Quantum dynamics and spectroscopy of dihalogens in solid matrices. II. Theoretical aspects and G-MCTDH simulations of time-resolved coherent Raman spectra of Schrödinger cat states of the embedded I2Kr18 cluster.

This study presents quantum dynamical simulations, using the Gaussian-based multiconfigurational time-dependent Hartree (G-MCTDH) method, of time-resolved coherent Raman four-wave-mixing spectroscopic experiments for the iodine molecule embedded in a cryogenic crystal krypton matrix [D. Picconi et al., J. Chem. Phys. 150, 064111 (2019)]. These experiments monitor the time-evolving vibrational coherence between two wave packets created in a quantum superposition (i.e., a "Schrödinger cat state") by a pair of pump pulses which induce electronic B Πu30+⟵XΣg+1 transitions. A theoretical description of the spectroscopic measurement is developed, which elucidates the connection between the nonlinear signals and the wave packet coherence. The analysis provides an effective means to simulate the spectra for several different optical conditions with a minimum number of quantum dynamical propagations.

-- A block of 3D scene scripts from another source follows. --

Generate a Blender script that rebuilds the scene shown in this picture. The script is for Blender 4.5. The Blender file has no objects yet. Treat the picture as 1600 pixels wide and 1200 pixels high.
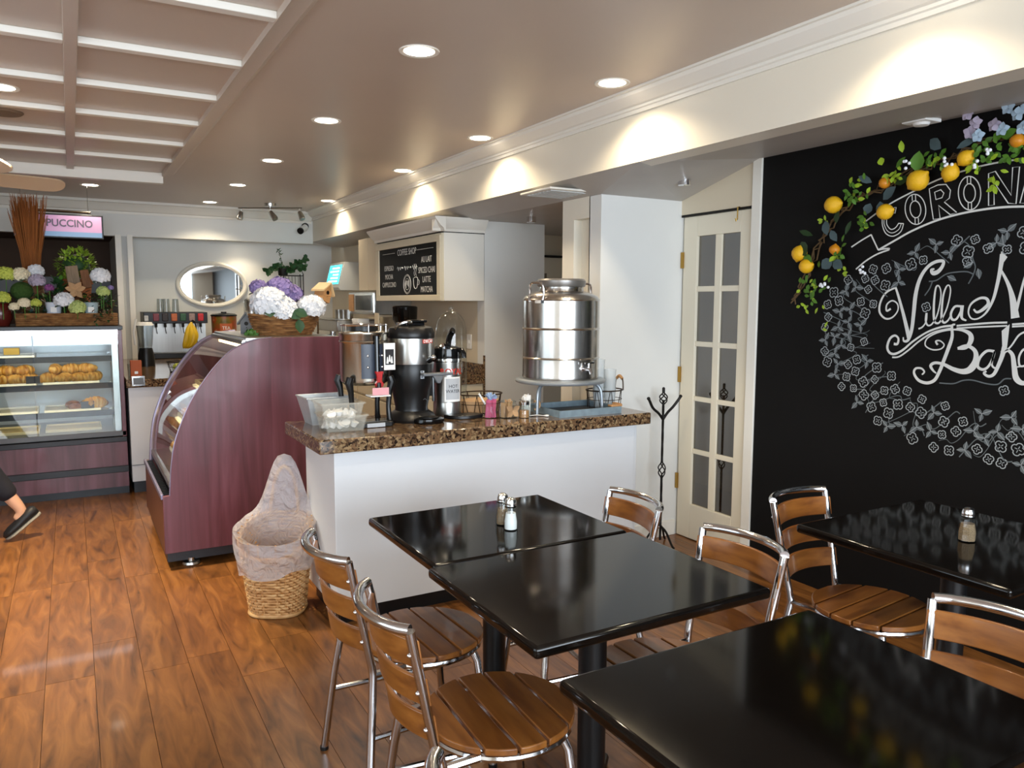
import bpy, bmesh, math, random
import numpy as np
from mathutils import Vector, Matrix
random.seed(7)
PI = math.pi
scene = bpy.context.scene
COL = scene.collection

# ---------------------------------------------------------------- camera
cam_d = bpy.data.cameras.new('camera')
cam = bpy.data.objects.new('camera', cam_d)
COL.objects.link(cam)
scene.camera = cam
FPX = 1205.0
cam_d.sensor_width = 36.0
cam_d.lens = 36.0 * FPX / 1600.0
cam_d.clip_start = 0.02
CAM_H = 1.5
_yaw, _pit, _rol = math.radians(29.7), math.radians(6.0), math.radians(-0.2)
_f = Vector((math.sin(_yaw) * math.cos(_pit), math.cos(_yaw) * math.cos(_pit), -math.sin(_pit)))
_r0 = Vector((math.cos(_yaw), -math.sin(_yaw), 0))
_d0 = _f.cross(_r0)
_r = math.cos(_rol) * _r0 + math.sin(_rol) * _d0
_d = -math.sin(_rol) * _r0 + math.cos(_rol) * _d0
_m = Matrix((( _r.x, -_d.x, -_f.x, 0), (_r.y, -_d.y, -_f.y, 0), (_r.z, -_d.z, -_f.z, CAM_H), (0, 0, 0, 1)))
cam.matrix_world = _m
def ray(px, py):
    return _r * ((px - 800) / FPX) + _d * ((py - 600) / FPX) + _f
# survey helpers: where the line of sight through a pixel meets a plane of the room
def onX(px, py, v):
    d = ray(px, py); t = v / d.x; return Vector((v, d.y * t, CAM_H + d.z * t))
def onY(px, py, v):
    d = ray(px, py); t = v / d.y; return Vector((d.x * t, v, CAM_H + d.z * t))
def onZ(px, py, v):
    d = ray(px, py); t = (v - CAM_H) / d.z; return Vector((d.x * t, d.y * t, v))

# ---------------------------------------------------------------- world, daylight, exposure
world = bpy.data.worlds.new('world'); scene.world = world
world.use_nodes = True
bg = world.node_tree.nodes['Background']
bg.inputs['Color'].default_value = (0.72, 0.84, 1.0, 1)
bg.inputs['Strength'].default_value = 1.6
scene.view_settings.view_transform = 'Standard'
scene.view_settings.look = 'None'
scene.view_settings.gamma = 1.0
scene.view_settings.use_curve_mapping = False
scene.view_settings.exposure = 0.18
def area_light(name, loc, target, sx, sy, power, color):
    l = bpy.data.lights.new(name, 'AREA'); l.shape = 'RECTANGLE'; l.size = sx; l.size_y = sy
    l.energy = power; l.color = color
    o = bpy.data.objects.new(name, l); COL.objects.link(o); o.location = loc
    o.rotation_euler = (Vector(target) - Vector(loc)).to_track_quat('-Z', 'Y').to_euler()
    return o
# daylight entering by the shop windows behind the photographer and on the left street side
area_light('window_daylight', (0.5, -2.95, 1.55), (0.5, 5, 1.2), 4.6, 1.7, 275, (0.80, 0.90, 1.0))
area_light('side_window_daylight', (-2.75, 1.6, 1.55), (3, 1.9, 1.0), 3.4, 1.6, 40, (0.86, 0.93, 1.0))

# ---------------------------------------------------------------- materials
def lin(h):
    if isinstance(h, (tuple, list)): return (*h[:3], 1)
    h = h.lstrip('#'); v = [int(h[i:i + 2], 16) / 255 for i in (0, 2, 4)]
    return tuple((c / 12.92 if c <= .04045 else ((c + .055) / 1.055) ** 2.4) for c in v) + (1,)
MATS = {}
def mat(name, color, rough=.5, metal=0, spec=.5, noise=None, bump=None, emit=None, alpha=None, trans=0, ior=1.45, coat=0, aniso=0, rand=None):
    """noise=(scale, amount, stretch xyz): value variation of the colour; bump=(scale, strength, stretch)"""
    m = bpy.data.materials.new(name); m.use_nodes = True; MATS[name] = m
    nt = m.node_tree; b = nt.nodes['Principled BSDF']
    c = lin(color)
    b.inputs['Base Color'].default_value = c
    b.inputs['Roughness'].default_value = rough; b.inputs['Metallic'].default_value = metal
    b.inputs['Specular IOR Level'].default_value = spec; b.inputs['IOR'].default_value = ior
    b.inputs['Transmission Weight'].default_value = trans; b.inputs['Coat Weight'].default_value = coat
    b.inputs['Coat Roughness'].default_value = .08
    if aniso: b.inputs['Anisotropic'].default_value = aniso
    if alpha is not None: b.inputs['Alpha'].default_value = alpha
    if emit:
        b.inputs['Emission Color'].default_value = lin(emit[0]); b.inputs['Emission Strength'].default_value = emit[1]
    last = None
    def coords(st):
        tc = nt.nodes.new('ShaderNodeTexCoord'); mp = nt.nodes.new('ShaderNodeMapping')
        mp.inputs['Scale'].default_value = st; nt.links.new(tc.outputs['Object'], mp.inputs['Vector']); return mp
    if noise:
        mp = coords(noise[2] if len(noise) > 2 else (1, 1, 1))
        n = nt.nodes.new('ShaderNodeTexNoise'); n.inputs['Scale'].default_value = noise[0]; n.inputs['Detail'].default_value = 5
        nt.links.new(mp.outputs[0], n.inputs['Vector'])
        mr = nt.nodes.new('ShaderNodeMapRange'); mr.inputs[3].default_value = 1 - noise[1]; mr.inputs[4].default_value = 1 + noise[1]
        mr.inputs[1].default_value = .25; mr.inputs[2].default_value = .75
        nt.links.new(n.outputs['Fac'], mr.inputs[0])
        hs = nt.nodes.new('ShaderNodeHueSaturation'); hs.inputs['Color'].default_value = c
        nt.links.new(mr.outputs[0], hs.inputs['Value']); last = hs
    if rand:
        oi = nt.nodes.new('ShaderNodeObjectInfo'); mr = nt.nodes.new('ShaderNodeMapRange')
        mr.inputs[3].default_value = 1 - rand; mr.inputs[4].default_value = 1 + rand
        nt.links.new(oi.outputs['Random'], mr.inputs[0])
        h2 = nt.nodes.new('ShaderNodeHueSaturation'); h2.inputs['Color'].default_value = c
        if last: nt.links.new(last.outputs[0], h2.inputs['Color'])
        nt.links.new(mr.outputs[0], h2.inputs['Value']); last = h2
    if last: nt.links.new(last.outputs[0], b.inputs['Base Color'])
    if bump:
        mp = coords(bump[2] if len(bump) > 2 else (1, 1, 1))
        n = nt.nodes.new('ShaderNodeTexNoise'); n.inputs['Scale'].default_value = bump[0]; n.inputs['Detail'].default_value = 4
        nt.links.new(mp.outputs[0], n.inputs['Vector'])
        bp = nt.nodes.new('ShaderNodeBump'); bp.inputs['Strength'].default_value = bump[1]; bp.inputs['Distance'].default_value = .01
        nt.links.new(n.outputs['Fac'], bp.inputs['Height']); nt.links.new(bp.outputs[0], b.inputs['Normal'])
    return m
def ramp_mat(name, stops, rough=.4, scale=5, stretch=(1, 1, 1), detail=6, dist=0, rand_off=False, coat=0, voronoi=None, bump=0, spec=.5, randv=0):
    m = bpy.data.materials.new(name); m.use_nodes = True; MATS[name] = m
    nt = m.node_tree; b = nt.nodes['Principled BSDF']; N = nt.nodes.new; LK = nt.links.new
    b.inputs['Roughness'].default_value = rough; b.inputs['Coat Weight'].default_value = coat; b.inputs['Specular IOR Level'].default_value = spec
    b.inputs['Coat Roughness'].default_value = .06
    tc = N('ShaderNodeTexCoord'); mp = N('ShaderNodeMapping'); mp.inputs['Scale'].default_value = stretch
    LK(tc.outputs['Object'], mp.inputs['Vector'])
    oi = N('ShaderNodeObjectInfo')
    if rand_off:
        ml = N('ShaderNodeMath'); ml.operation = 'MULTIPLY'; ml.inputs[1].default_value = 57.0
        LK(oi.outputs['Random'], ml.inputs[0]); LK(ml.outputs[0], mp.inputs['Location'])
    if voronoi:
        t = N('ShaderNodeTexVoronoi'); t.inputs['Scale'].default_value = scale; t.inputs['Randomness'].default_value = 1
        nz = N('ShaderNodeTexNoise'); nz.inputs['Scale'].default_value = scale * .8; nz.inputs['Detail'].default_value = 3
        LK(mp.outputs[0], nz.inputs['Vector'])
        mx = N('ShaderNodeMix'); mx.data_type = 'RGBA'; mx.blend_type = 'ADD'; mx.inputs[0].default_value = voronoi
        LK(mp.outputs[0], mx.inputs[6]); LK(nz.outputs['Color'], mx.inputs[7]); LK(mx.outputs[2], t.inputs['Vector'])
        sp = N('ShaderNodeSeparateColor'); LK(t.outputs['Color'], sp.inputs[0]); fac = sp.outputs[0]
    else:
        t = N('ShaderNodeTexNoise'); t.inputs['Scale'].default_value = scale; t.inputs['Detail'].default_value = detail
        t.inputs['Distortion'].default_value = dist; LK(mp.outputs[0], t.inputs['Vector']); fac = t.outputs['Fac']
    cr = N('ShaderNodeValToRGB'); e = cr.color_ramp.elements
    while len(e) < len(stops): e.new(.5)
    for i, (p, c) in enumerate(stops): e[i].position = p; e[i].color = lin(c)
    LK(fac, cr.inputs[0]); out = cr.outputs[0]
    if randv:
        mr = N('ShaderNodeMapRange'); mr.inputs[3].default_value = 1 - randv; mr.inputs[4].default_value = 1 + randv
        LK(oi.outputs['Random'], mr.inputs[0]); hs = N('ShaderNodeHueSaturation'); LK(out, hs.inputs['Color']); LK(mr.outputs[0], hs.inputs['Value']); out = hs.outputs[0]
    LK(out, b.inputs['Base Color'])
    if bump:
        bp = N('ShaderNodeBump'); bp.inputs['Strength'].default_value = bump; bp.inputs['Distance'].default_value = .005
        LK(fac, bp.inputs['Height']); LK(bp.outputs[0], b.inputs['Normal'])
    return m
mat('ceiling_paint_dimmed', '#cbbcae', .34, noise=(1.5, .03))  # cream paint toned down to taupe; dim ceiling light is in the colour
mat('cream_paint', '#e9e2d2', .38, noise=(2, .02))
mat('white_paint', '#e6e6e2', .45, noise=(2, .03))
mat('trim_white', '#eeeae0', .35)
mat('door_paint', '#e8dfca', .4)
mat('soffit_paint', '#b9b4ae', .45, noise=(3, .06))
mat('black_wall', '#0b0a0a', .6, spec=.22, noise=(3, .15))
mat('brown_wall', '#4a3526', .7, noise=(3, .1))
mat('beige_paint', '#d9ccb4', .5)
mat('grey_paint', '#c2c4c2', .5)
mat('gap_dark', '#3a2110', .8)
ramp_mat('plank_wood', [(.25, '#452812'), (.40, '#6f451f'), (.55, '#835327'), (.68, '#946231'), (.8, '#7a4d25')], rough=.33, scale=3.2, stretch=(5, .8, 1), dist=1.6, rand_off=True, bump=.08, randv=.13, coat=.12)
ramp_mat('granite', [(.1, '#2a1e17'), (.28, '#54402e'), (.5, '#7d6045'), (.68, '#5f4732'), (.88, '#98805f')], rough=.1, scale=95, voronoi=.02, spec=.6)
mat('black_plastic', '#121213', .35)
mat('black_gloss', '#0b0b0c', .12)
mat('dark_grey', '#2c2e33', .4)
mat('mid_grey', '#6b6e72', .4)
mat('steel', '#c9c9c7', .16, metal=1)
mat('brushed_steel', '#b9b8b4', .28, metal=1, noise=(40, .06, (1, 1, .05)))
mat('chrome', '#e4e4e6', .08, metal=1)
mat('aluminium', '#d4d4d6', .13, metal=1)
mat('galvanised', '#c9cfd3', .38, metal=.45, noise=(30, .1))
mat('iron', '#171310', .5, metal=.4)
mat('brass', '#b08d4a', .25, metal=1)
mat('lamp_glow', '#ffffff', .5, emit=('#fff0d8', 14.0))
mat('white_plastic', '#efefec', .35)
def glass_mat(name, color, alpha, rough=.02, spec=.5):
    m = bpy.data.materials.new(name); m.use_nodes = True; MATS[name] = m
    nt = m.node_tree; N = nt.nodes.new; LK = nt.links.new
    for n in list(nt.nodes): nt.nodes.remove(n)
    out = N('ShaderNodeOutputMaterial'); tr = N('ShaderNodeBsdfTransparent'); tr.inputs[0].default_value = lin(color)
    gl = N('ShaderNodeBsdfGlossy'); gl.inputs['Roughness'].default_value = rough
    lw = N('ShaderNodeLayerWeight'); lw.inputs['Blend'].default_value = .5
    fr = N('ShaderNodeMath'); fr.operation = 'POWER'; fr.inputs[1].default_value = 4.0; LK(lw.outputs['Facing'], fr.inputs[0])
    m2 = N('ShaderNodeMath'); m2.operation = 'MULTIPLY'; m2.inputs[1].default_value = .75; LK(fr.outputs[0], m2.inputs[0]); fr = m2
    ad = N('ShaderNodeMath'); ad.operation = 'ADD'; ad.inputs[1].default_value = alpha + .04; ad.use_clamp = True
    mx = N('ShaderNodeMixShader'); LK(fr.outputs[0], ad.inputs[0]); LK(ad.outputs[0], mx.inputs[0]); LK(tr.outputs[0], mx.inputs[1]); LK(gl.outputs[0], mx.inputs[2])
    LK(mx.outputs[0], out.inputs[0]); return m
glass_mat('clear_glass', '#f4f8f8', .02)
glass_mat('door_glass', '#a8a298', .16)
glass_mat('thin_plastic', '#f0f3f4', .06, .1)

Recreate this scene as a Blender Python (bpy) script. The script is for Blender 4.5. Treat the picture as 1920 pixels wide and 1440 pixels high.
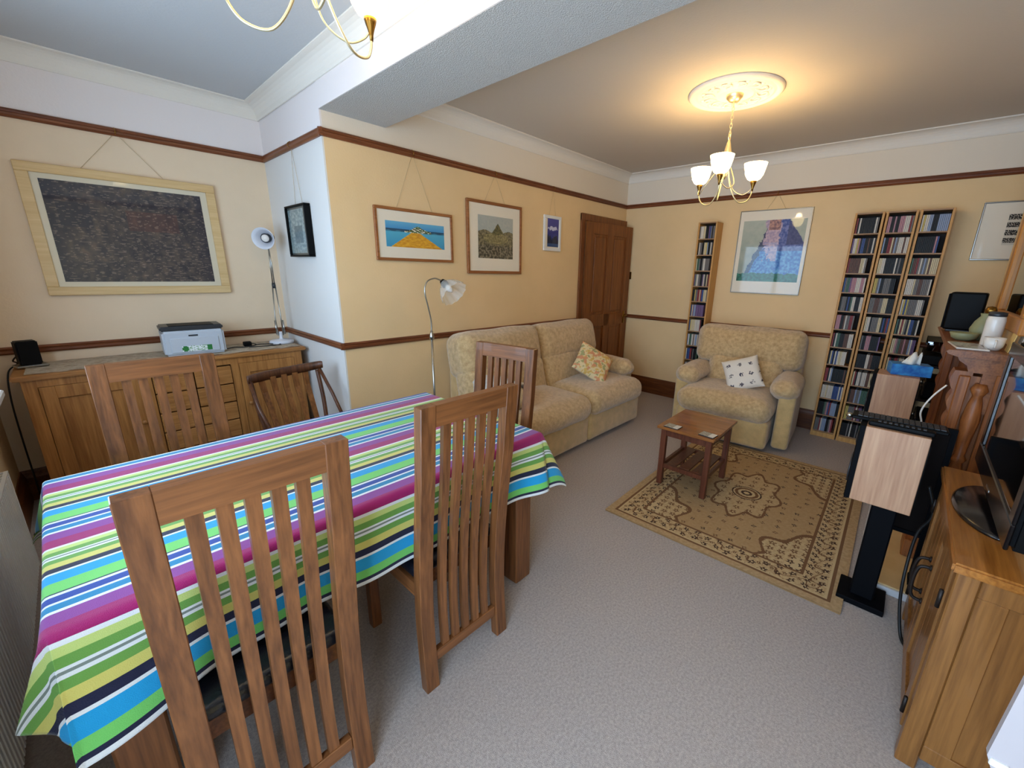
import bpy, bmesh, math, random
from mathutils import Matrix, Vector, noise
PI = math.pi
C = bpy.context.scene.collection
S = bpy.context.scene
for o in list(bpy.data.objects):
    bpy.data.objects.remove(o)

# ------------------------------------------------------------------ camera
cam = bpy.data.cameras.new('camera')
camo = bpy.data.objects.new('camera', cam)
C.objects.link(camo)
cam.sensor_width = 36.0
cam.lens = 770.6 / 1920 * 36
cam.shift_x = -55.8 / 1920
cam.shift_y = -1.6 / 1920
cam.clip_start = 0.02
yaw, pit, rol = .7236, .266, .0238
fw = Vector((math.cos(yaw) * math.cos(pit), math.sin(yaw) * math.cos(pit), -math.sin(pit)))
r0 = Vector((math.sin(yaw), -math.cos(yaw), 0))
u0 = r0.cross(fw)
rt = math.cos(rol) * r0 + math.sin(rol) * u0
up = -math.sin(rol) * r0 + math.cos(rol) * u0
M = Matrix((rt, up, -fw)).transposed().to_4x4()
CAM = Vector((0, 0, 1.4833))
M.translation = CAM
camo.matrix_world = M
S.camera = camo

# ------------------------------------------------------------------ world, light, exposure
S.view_settings.view_transform = 'Standard'
S.view_settings.look = 'None'
S.view_settings.exposure = 0.0
S.view_settings.gamma = 1.0
S.view_settings.use_curve_mapping = False
w = bpy.data.worlds.new('daylight')
S.world = w
w.use_nodes = True
w.node_tree.nodes['Background'].inputs[0].default_value = (.62, .78, 1, 1)
w.node_tree.nodes['Background'].inputs[1].default_value = 1.6


def area(name, loc, rot, sx, sy, power, col):
    l = bpy.data.lights.new(name, 'AREA')
    l.shape = 'RECTANGLE'
    l.size, l.size_y, l.energy, l.color = sx, sy, power, col
    o = bpy.data.objects.new(name, l)
    o.location, o.rotation_euler = loc, rot
    C.objects.link(o)
    return o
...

The G-MCTDH method is used to calculate and interpret the time-resolved coherent Raman spectra of two selected initial superpositions for a I2Kr18 cluster embedded in a frozen Kr cage. The time- and frequency-dependent signals carry information about the molecular mechanisms of dissipation and decoherence, which involve vibrational energy transfer to the stretching mode of the four "belt" Kr atoms. The details of these processes and the number of active solvent modes depend in a non-trivial way on the specific initial superposition.